Explain
Angle Sum Property of a Quadrilateral
Types of Quadrilaterals
Properties of a Parallelogram
Another Condition for a Quadrilteral to be a Parallelogram
The Mid-point Theorem
Answers
Step-by-step explanation:
The sum of angles of a quadrilateral is 360°. This is the angle sum property of quadrilaterals
Different Types of Quadrilaterals
There are six basic types of quadrilaterals. They are:
Trapezium
Parallelogram
Rectangle
Rhombus
Square
Kite
The properties of a parallelogram are as follows:
The opposite sides are parallel and congruent
The opposite angles are congruent
The consecutive angles are supplementary
If any one of the angles is a right angle, then all the other angles will be at right angle
The two diagonals bisect each other
Each diagonal bisects the parallelogram into two congruent triangles
Sum of square of all the sides of parallelogram is equal to the sum of square of its diagonals. It is also called parallelogram law
If the diagonals of a quadrilateral bisect each other, then it’s a parallelogram (converse of a property).
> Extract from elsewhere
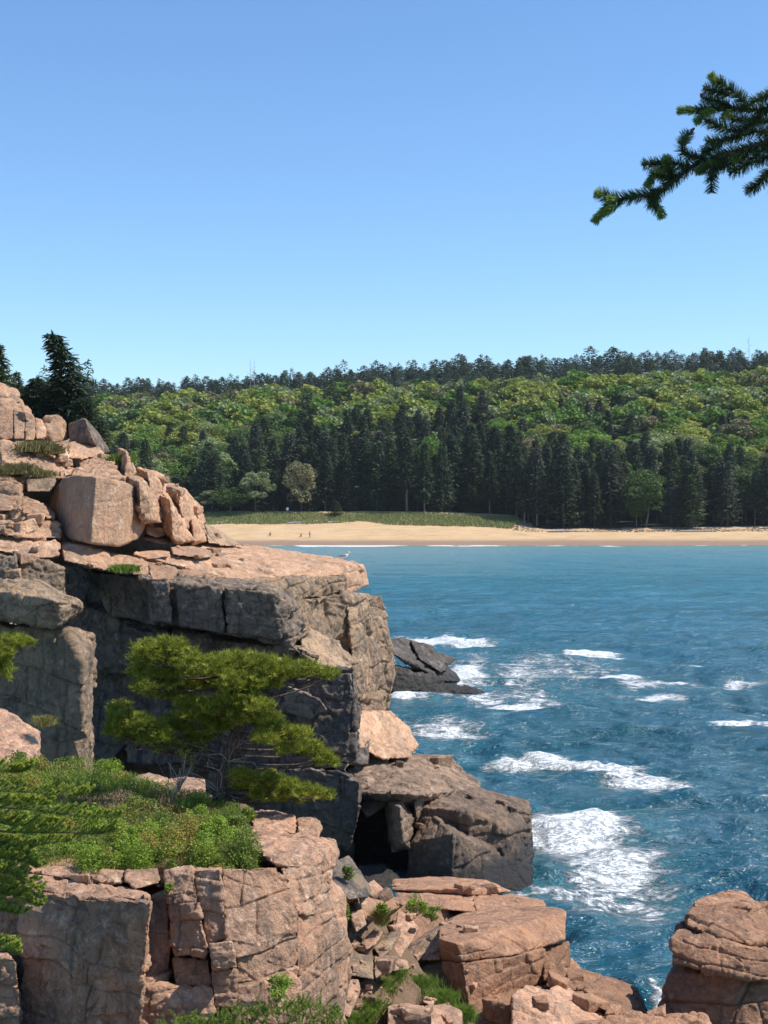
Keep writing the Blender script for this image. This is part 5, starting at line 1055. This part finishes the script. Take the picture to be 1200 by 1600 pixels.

If one pair of opposite sides of a quadrilateral are both parallel and congruent, then it’s a parallelogram (neither the reverse of the definition nor the converse of a property).
MidPoint Theorem Statement
The midpoint theorem states that “The line segment in a triangle joining the midpoint of two sides of the triangle is said to be parallel to its third side and is also half of the length of the third side.”